ショッピングモールによくある低価格帯アクセサリー店や高級ジュエラーに行くという選択肢もあるが、その中間がないと感じた」。
さらに、「オフラインでのユニークな体験で顧客の心を掴む。そしてそこから始まる顧客との関係はのちのエンゲージメントにつながる。オンラインのみでも、店舗だけでも駄目。昨今の小売業界を生き残るポイントはそこにある」とFast Companyに語った。
STUDSが提供するのは店舗での穴あけという”経験”で、その後の購入方法はオンラインでも店舗でも彼女らの便利な方を選んでもらえばよいというハーマン氏の言葉通り、同社の一番の強みは、耳に穴を開け、ピアスのコレクションを増やすため購入するに至るまでの動線がシームレスに繋がれている点だ。
施術後、アフターケアの方法とともに次のショッピングを提案するダイレクトメールが届く。
もちろん、店舗で穴を開けた顧客だけでなく、誰もが同サイトでピアスを購入できる。
「風景」を意味する「ランドスケープ」から同社が作った造語「イヤーズスケープ」と命名されたWebサイト上のページでは、さまざまなデザインのピアスで飾られた耳の写真を見ることができ、そこではティーンたちが次に購入するピアスはどれにしようと胸を躍らせる姿が思い浮かぶ。
STUDSはつい最近、300万USドル(約3億2,000万円)を調達したばかり。来年2020年には店舗数を増やすと同時に、Eコマースサイトもより充実させる計画だとTechCrunchに語る。
イヤーズスケープのページには美しく飾られた耳の写真が並ぶ。まるでアートのように複数のピアスを着けることを好む彼女らにとって、アクセサリーは自己表現だ。
欧州でも類似サービスが人気
欧州でも、同様のアプローチを試みるブランドが若年層を中心に大きな支持を得ている。イギリスで2012年にスタートし、オンラインでジュエリーを販売する「Astrid&Miyu」も店舗でピアスの穴開けとタトゥーを彫るサービスを提供する。
STUDSと同じく、価格表はWebサイト上にわかりやすく掲載されている。特にタトゥーは店やアーティストによって価格が大きく異なる傾向があるため、この明瞭さは顧客にとって魅力だ。同社によると、店舗での穴あけサービスを開始して以降、同社の売り上げは前年比200%アップしたという。
Astrid&Miyuでは、「ラボ産」のダイヤモンドを使用したコレクションを発表したり、これまで豪華な包装が一般的だった包装を簡易化したりと、そのサステイナブルな取り組みに共感するファンも多い。

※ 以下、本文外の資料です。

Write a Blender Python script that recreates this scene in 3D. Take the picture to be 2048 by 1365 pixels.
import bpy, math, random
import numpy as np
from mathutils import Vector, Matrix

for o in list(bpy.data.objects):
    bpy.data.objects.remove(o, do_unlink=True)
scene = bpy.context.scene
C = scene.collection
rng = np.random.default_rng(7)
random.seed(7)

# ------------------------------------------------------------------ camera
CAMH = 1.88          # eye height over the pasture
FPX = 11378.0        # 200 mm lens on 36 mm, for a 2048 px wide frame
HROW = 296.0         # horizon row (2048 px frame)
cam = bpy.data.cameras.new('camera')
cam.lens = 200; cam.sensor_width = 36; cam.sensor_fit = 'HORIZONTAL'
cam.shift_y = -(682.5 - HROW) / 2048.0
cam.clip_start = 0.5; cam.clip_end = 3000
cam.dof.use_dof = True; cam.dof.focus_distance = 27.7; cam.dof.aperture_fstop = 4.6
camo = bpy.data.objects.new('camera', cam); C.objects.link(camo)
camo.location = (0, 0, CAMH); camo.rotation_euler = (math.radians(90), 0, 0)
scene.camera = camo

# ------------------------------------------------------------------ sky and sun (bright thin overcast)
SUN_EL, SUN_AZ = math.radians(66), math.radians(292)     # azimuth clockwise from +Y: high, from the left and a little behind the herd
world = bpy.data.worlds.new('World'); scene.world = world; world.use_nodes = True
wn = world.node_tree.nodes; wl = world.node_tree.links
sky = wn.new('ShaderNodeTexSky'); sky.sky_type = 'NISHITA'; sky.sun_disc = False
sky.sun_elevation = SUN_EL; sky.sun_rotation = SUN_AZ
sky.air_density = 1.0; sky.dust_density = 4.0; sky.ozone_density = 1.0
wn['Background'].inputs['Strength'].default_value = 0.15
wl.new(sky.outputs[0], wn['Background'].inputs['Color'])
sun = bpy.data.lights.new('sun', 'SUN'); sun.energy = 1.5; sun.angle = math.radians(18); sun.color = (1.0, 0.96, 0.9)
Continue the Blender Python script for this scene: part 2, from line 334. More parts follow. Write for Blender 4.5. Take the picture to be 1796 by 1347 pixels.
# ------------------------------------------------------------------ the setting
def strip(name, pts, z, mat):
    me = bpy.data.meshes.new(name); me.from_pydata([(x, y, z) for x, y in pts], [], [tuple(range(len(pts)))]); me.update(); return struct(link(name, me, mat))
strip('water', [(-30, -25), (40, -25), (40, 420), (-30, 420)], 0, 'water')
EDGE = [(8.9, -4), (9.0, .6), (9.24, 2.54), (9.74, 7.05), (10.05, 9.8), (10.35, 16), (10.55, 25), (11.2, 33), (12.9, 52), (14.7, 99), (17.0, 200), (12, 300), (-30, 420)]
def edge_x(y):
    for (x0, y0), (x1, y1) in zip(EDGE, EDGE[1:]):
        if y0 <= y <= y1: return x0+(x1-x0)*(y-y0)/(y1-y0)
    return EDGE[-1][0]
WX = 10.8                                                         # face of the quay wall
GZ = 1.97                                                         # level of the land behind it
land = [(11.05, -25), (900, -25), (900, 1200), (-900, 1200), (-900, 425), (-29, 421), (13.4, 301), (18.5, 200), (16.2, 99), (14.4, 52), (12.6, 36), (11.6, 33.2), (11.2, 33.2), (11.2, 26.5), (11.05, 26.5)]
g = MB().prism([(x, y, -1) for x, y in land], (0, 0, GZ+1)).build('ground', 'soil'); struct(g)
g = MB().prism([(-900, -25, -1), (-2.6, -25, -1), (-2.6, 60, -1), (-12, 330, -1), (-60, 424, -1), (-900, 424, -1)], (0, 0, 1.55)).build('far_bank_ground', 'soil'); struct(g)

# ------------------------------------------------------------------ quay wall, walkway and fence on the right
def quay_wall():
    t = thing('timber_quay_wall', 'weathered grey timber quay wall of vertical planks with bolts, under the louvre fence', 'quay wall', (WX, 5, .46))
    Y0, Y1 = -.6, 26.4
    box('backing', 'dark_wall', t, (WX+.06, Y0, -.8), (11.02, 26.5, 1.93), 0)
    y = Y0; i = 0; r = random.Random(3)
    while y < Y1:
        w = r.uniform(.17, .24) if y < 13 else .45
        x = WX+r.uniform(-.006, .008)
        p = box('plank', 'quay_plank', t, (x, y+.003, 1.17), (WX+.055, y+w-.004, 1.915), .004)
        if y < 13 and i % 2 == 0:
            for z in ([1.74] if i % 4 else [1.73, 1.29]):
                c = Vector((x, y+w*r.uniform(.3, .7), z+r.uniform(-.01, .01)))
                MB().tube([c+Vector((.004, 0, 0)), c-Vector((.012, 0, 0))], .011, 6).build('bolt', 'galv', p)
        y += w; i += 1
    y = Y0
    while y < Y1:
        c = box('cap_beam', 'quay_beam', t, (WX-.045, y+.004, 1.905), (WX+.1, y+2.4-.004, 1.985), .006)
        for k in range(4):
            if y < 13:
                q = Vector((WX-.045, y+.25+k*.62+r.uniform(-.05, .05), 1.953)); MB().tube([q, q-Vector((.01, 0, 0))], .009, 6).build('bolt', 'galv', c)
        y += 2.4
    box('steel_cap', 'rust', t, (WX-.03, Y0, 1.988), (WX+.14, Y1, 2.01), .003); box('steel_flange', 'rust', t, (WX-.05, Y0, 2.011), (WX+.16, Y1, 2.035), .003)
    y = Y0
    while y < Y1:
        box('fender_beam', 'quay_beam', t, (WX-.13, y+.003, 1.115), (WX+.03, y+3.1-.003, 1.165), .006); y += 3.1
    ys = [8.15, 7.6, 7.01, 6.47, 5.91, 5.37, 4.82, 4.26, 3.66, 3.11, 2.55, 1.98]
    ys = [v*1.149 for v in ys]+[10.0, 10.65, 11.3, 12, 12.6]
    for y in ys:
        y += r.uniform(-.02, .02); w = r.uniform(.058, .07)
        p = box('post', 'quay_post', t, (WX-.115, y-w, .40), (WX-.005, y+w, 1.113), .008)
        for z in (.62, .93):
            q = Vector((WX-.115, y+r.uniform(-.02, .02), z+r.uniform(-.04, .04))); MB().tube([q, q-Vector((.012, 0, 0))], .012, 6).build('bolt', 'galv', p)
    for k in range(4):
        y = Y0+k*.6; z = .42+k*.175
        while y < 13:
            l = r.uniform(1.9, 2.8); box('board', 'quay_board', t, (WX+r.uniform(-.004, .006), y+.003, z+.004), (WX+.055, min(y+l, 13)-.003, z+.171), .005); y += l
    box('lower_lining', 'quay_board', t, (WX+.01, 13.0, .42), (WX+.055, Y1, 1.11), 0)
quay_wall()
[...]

現在、本拠地のイギリス国内にある数店舗に加え、ニューヨーク市でもポップアップストアを開催しており、そのブランドカルチャーに触れられる貴重な場所として大盛況だという。
Astrid&Miyuの店内(同社の公式Facebookページより)
クレディ・スイスは2017年に「今後5年の間に20~25%のショッピングモールが閉鎖に追い込まれるだろう」と予測しており、いかに店舗のみでの事業展開が窮地に立たされているかを物語っている。
今後はSTUDSのように、これまで分断されていたリアルとデジタルの消費動線を融合させたハイブリッド型店舗へのニーズがより高まるだろう。